Jeremiah’s Desperado
I will give them a heart to know Me, for I am the Lord; and they will be My people, and I will be their God, for they will return to Me with their whole heart. Jeremiah 24:7 NASB
Return – Hauser makes me cry for the passion of music. The Eagles make me cry for the pathos of living. I’m pretty sure God feels the same way. Consider the constant theme of the prophets:
Let the wicked forsake his way and the unrighteous man his thoughts; and let him return to the Lord, and He will have compassion on him, and to our God, for He will abundantly pardon. Isaiah 55:7
Seek good and not evil, that you may live; and thus may the Lord God of hosts be with you,
Just as you have said! Amos 5:14
I will heal their apostasy, I will love them freely, for My anger has turned away from them. Hosea 14:4
‘Return, O faithless sons,’ declares the Lord; ‘For I am a master to you, and I will take you one from a city and two from a family, and I will bring you to Zion.’ Jeremiah 3:14
“But if the wicked man turns from all his sins which he has committed and observes all My statutes and practices justice and righteousness, he shall surely live; he shall not die.” Ezekiel 18:21
I will give them a heart to know Me, for I am the Lord; and they will be My people, and I will be their God, for they will return to Me with their whole heart. Jeremiah 24:7
What’s the message? RETURN! Shuv. Come down from your fences. Let somebody love you. Amazingly, God wants to do just that. As far as I can tell, He’s the only god who has this desire.
Do you find that sentence reassuring or disturbing? How can a God who knows everything about you, all your failures, all your sins, all your discouragement and disappointment—how can He love you when you don’t love yourself? You know it, don’t you? Inside there’s the wide-open spaces. Doing jobs that need to be done. Staying distracted. Always alone. But it’s not home, is it?. “Return to Me,” says the Lord. I think He means it. I am desperate for Him to mean it. Riding fences is killing me. “Their prison is walkin’ in this world all alone.”
Shuv (šûb) is the summary verb of God’s call to Man. Victor Hamilton notes:
The Bible is rich in idioms describing man’s responsibility in the process of repentance. Such phrases would include the following: “incline your heart unto the Lord your God” (Josh 24:23): “circumcise yourselves to the Lord” (Jer 4:4); “wash your heart from wickedness” (Jer 4:14); “break up your fallow ground” (Hos 10:12) and so forth.
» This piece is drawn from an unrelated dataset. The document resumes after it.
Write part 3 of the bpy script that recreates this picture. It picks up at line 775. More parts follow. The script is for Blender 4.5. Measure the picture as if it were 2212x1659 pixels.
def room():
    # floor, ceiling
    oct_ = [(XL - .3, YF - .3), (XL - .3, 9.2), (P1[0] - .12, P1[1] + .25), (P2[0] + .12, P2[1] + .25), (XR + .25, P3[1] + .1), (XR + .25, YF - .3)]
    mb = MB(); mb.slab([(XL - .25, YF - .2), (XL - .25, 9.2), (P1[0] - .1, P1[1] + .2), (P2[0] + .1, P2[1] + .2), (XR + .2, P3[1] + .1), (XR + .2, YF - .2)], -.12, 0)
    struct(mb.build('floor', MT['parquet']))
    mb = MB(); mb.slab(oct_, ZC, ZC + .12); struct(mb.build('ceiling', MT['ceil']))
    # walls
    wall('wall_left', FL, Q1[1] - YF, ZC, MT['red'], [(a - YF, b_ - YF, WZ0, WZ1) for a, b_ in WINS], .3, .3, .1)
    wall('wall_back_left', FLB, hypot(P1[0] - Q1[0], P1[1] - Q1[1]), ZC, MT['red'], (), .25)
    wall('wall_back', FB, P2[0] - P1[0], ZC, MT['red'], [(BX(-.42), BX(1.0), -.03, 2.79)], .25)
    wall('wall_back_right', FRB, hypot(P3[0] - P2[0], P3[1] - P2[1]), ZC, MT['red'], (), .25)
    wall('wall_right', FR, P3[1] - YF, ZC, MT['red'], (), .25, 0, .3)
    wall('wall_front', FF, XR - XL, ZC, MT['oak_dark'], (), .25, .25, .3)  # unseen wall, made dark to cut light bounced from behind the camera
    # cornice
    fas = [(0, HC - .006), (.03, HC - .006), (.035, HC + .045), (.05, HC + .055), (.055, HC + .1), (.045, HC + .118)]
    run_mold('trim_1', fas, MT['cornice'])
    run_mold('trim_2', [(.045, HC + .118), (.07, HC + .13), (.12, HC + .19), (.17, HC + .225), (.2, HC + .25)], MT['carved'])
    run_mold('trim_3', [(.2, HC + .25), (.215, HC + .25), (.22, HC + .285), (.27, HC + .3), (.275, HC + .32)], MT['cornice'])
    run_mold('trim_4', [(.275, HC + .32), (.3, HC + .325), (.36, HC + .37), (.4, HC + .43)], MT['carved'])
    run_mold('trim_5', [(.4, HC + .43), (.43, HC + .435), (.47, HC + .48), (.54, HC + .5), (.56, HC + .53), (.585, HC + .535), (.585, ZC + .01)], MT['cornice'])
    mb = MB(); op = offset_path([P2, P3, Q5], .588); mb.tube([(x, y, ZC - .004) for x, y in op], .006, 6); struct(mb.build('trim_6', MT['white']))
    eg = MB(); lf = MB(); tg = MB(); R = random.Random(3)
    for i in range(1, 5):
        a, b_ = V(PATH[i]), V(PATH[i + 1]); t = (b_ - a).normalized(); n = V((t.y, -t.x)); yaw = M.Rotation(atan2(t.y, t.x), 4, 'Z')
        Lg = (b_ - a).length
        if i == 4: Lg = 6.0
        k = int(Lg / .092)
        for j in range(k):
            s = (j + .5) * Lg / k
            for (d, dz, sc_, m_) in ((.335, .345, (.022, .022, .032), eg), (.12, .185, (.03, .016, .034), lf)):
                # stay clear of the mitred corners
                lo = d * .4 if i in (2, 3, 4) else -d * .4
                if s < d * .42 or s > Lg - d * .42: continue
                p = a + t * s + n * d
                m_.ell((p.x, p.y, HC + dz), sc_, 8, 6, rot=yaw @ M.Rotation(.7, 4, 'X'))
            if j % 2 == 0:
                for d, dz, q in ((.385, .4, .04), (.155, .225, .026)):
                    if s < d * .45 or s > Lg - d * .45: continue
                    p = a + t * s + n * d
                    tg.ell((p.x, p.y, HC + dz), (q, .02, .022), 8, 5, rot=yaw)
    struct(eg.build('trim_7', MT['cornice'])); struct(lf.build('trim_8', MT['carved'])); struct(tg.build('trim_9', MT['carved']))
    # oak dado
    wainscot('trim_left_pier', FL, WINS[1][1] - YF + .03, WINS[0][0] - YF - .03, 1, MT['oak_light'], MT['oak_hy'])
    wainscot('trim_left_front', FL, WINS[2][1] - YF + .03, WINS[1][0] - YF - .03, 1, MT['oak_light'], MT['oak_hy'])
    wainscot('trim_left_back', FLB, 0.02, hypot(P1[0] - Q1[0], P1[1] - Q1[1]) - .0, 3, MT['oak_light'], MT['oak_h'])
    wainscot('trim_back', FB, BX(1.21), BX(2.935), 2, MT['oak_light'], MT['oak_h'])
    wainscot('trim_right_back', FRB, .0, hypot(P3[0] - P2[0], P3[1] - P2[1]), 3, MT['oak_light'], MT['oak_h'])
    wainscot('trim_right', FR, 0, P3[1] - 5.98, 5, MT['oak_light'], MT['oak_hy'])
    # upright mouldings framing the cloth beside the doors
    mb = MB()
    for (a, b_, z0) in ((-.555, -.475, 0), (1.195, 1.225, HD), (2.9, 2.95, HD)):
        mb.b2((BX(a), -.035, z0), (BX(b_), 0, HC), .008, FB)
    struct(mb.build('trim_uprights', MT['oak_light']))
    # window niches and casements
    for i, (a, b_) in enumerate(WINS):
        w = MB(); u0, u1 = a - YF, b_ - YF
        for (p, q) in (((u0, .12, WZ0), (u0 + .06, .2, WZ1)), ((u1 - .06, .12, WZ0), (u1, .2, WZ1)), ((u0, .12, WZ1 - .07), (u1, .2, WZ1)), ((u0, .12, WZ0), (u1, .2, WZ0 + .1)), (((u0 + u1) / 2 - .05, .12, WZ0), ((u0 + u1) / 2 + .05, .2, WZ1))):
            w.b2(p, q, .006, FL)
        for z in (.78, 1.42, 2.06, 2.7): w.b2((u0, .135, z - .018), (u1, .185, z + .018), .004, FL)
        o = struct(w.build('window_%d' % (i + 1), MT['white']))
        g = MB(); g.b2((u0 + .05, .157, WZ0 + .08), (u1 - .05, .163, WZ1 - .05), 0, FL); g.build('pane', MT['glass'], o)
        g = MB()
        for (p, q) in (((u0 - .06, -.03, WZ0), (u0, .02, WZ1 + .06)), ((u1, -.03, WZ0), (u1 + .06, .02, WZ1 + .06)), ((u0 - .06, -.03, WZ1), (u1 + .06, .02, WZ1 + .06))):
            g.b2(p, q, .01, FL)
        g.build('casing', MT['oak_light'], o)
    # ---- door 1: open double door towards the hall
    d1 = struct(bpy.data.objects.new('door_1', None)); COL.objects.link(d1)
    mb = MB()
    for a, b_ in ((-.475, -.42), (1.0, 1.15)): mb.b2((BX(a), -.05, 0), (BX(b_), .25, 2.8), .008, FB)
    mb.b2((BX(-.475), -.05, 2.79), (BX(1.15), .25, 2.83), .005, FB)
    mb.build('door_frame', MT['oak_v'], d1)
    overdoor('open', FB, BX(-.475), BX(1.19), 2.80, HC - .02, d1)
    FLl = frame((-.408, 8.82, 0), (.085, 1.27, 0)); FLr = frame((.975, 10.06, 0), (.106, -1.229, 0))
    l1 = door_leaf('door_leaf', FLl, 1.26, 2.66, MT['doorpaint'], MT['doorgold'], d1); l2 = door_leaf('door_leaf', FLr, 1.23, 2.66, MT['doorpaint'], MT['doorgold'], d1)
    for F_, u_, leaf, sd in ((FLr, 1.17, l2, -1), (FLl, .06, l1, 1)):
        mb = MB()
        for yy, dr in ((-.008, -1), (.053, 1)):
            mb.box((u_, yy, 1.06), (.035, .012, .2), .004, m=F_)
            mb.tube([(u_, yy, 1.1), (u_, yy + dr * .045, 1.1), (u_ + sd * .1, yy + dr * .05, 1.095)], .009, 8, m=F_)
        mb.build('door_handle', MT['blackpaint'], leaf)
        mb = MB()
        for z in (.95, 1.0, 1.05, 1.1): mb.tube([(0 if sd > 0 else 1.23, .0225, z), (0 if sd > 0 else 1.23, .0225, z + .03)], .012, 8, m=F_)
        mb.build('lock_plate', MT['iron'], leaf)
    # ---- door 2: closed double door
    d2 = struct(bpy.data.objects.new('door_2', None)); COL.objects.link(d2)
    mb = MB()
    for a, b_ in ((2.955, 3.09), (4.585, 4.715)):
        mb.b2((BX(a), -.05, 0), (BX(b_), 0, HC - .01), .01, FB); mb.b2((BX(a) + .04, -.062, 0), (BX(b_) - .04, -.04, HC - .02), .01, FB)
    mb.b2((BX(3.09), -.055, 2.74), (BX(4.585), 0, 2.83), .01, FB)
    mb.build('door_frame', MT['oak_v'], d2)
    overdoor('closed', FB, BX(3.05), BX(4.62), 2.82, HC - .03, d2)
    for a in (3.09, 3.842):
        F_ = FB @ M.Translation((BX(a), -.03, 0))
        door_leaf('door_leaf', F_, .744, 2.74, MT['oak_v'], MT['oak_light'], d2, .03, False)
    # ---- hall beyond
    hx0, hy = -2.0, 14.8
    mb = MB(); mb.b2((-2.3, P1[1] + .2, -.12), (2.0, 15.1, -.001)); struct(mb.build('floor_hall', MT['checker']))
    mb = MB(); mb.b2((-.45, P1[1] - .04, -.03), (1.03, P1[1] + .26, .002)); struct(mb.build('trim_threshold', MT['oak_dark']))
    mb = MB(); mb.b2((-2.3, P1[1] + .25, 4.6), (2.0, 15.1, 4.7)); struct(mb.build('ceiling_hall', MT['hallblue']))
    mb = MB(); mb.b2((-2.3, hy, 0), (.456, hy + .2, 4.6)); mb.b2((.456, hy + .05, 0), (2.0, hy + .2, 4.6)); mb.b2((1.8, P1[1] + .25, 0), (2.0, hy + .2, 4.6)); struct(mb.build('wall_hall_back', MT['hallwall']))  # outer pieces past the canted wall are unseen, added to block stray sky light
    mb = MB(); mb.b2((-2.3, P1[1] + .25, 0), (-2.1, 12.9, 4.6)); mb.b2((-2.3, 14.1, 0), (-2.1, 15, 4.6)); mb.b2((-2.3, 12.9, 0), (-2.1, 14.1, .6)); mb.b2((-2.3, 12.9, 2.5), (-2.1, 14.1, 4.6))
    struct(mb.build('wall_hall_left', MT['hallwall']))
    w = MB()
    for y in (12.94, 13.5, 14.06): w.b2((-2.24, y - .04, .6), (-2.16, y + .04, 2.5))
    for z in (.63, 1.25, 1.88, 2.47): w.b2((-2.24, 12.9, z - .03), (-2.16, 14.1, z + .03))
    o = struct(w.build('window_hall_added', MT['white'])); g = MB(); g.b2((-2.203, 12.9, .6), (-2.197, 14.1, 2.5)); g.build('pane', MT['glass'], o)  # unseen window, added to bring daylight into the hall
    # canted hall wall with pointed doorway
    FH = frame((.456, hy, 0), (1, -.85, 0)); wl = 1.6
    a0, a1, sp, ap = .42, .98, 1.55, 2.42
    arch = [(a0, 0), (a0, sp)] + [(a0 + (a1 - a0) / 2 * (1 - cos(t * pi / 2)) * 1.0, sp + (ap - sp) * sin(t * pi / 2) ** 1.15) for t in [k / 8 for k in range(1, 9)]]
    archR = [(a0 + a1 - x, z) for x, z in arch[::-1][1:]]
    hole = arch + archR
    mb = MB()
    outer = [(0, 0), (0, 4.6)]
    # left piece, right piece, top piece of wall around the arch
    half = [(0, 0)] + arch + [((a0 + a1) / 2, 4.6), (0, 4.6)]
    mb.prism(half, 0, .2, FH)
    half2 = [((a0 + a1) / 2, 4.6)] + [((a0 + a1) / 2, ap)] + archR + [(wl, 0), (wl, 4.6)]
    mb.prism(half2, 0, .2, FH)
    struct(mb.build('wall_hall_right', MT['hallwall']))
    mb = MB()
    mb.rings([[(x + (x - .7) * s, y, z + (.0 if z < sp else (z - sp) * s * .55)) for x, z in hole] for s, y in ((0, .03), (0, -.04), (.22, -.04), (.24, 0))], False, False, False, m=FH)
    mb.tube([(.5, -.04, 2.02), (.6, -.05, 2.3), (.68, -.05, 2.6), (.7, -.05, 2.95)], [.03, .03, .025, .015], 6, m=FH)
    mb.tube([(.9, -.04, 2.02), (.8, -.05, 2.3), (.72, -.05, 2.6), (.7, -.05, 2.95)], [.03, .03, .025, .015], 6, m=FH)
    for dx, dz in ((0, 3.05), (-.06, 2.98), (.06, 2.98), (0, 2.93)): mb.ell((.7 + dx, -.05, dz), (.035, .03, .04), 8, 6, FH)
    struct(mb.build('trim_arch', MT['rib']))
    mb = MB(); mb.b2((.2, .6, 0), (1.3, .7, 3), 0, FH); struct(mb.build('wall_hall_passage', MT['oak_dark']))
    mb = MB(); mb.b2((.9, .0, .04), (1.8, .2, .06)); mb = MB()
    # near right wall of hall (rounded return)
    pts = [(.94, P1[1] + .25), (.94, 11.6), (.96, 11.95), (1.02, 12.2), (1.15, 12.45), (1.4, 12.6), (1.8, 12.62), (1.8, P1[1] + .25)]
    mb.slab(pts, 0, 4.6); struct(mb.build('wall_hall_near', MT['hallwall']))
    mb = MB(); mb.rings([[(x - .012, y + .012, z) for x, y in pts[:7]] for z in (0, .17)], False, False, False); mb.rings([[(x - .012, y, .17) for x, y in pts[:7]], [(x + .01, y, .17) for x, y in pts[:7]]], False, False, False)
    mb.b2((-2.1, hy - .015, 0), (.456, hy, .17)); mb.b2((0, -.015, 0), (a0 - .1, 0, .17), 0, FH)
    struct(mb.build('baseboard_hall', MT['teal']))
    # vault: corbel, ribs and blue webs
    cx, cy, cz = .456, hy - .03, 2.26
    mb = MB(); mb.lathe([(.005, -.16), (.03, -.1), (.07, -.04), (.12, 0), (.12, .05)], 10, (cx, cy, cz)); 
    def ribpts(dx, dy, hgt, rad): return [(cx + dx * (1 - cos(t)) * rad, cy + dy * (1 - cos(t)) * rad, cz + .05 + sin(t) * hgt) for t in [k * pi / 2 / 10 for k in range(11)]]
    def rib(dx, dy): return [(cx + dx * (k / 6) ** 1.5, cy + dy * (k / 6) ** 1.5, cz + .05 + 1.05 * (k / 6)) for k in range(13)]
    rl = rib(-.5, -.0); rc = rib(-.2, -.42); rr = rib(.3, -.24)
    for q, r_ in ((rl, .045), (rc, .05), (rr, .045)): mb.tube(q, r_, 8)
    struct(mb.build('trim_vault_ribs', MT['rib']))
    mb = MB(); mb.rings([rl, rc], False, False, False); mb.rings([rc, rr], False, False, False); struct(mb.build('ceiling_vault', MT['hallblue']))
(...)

All these expressions of man’s penitential activity, however, are subsumed and summarized by this one verb šûb. For better than any other verb it combines in itself the two requisites of repentance: to turn from evil and to turn to the good.[1]
Virtually every book in the Tanakh carries a plea to return to God. The ubiquity of this theme demonstrates two important things: 1) God’s heart is broken over the loss of relationship, and 2) He is ready to heal the wound when we are ready to come down from our fences. There is no doubt whatsoever that God cares. The problem is not on the divine side of the equation. It’s on the human side. It is a common tragedy that men mistake God’s instructions as forms of punishment. They do so because they do not nurture themselves, and, intensely feeling their fall from grace, they believe they deserve retribution. Consequently, they cannot hear the divine pathos of God.
What a tragedy! On face value, the text shouts, begs, implores us to listen to the heart of God—the divine desperation to have us back. But we often don’t hear the cry because our ears are tuned to the unworthy frequency, that broadcast of disqualifying imperfection deep within. Emotional disconnection trumps the text. In fact, it drowns out even the divine appeal. Considering the scope of šûb, our inability to hear is extraordinary. Šûb covers just about every nuance of what it means to return. “Holladay (p. 117) concludes that there are a total of 164 uses of šûb in a covenantal context. The majority of them, as one might expect, are to be found in the classical/literary prophets 113 times, with Jeremiah leading the way (forty-eight times).”[2]
Can you? Can you come down from your fences and open the gate? “I believe that owning our worthiness is the act of acknowledging that we are sacred.”[3]
Topical Index: šûb, shuv, return, turn back, Jeremiah 24:7
[1] Hamilton, V. P. (1999). 2340 שׁוּב. R. L. Harris, G. L. Archer Jr., & B. K. Waltke (Eds.), Theological Wordbook of the Old Testament (electronic ed., p. 909). Chicago: Moody Press.
[2] Ibid.
[3] Brené Brown, Daring Greatly, p. 151.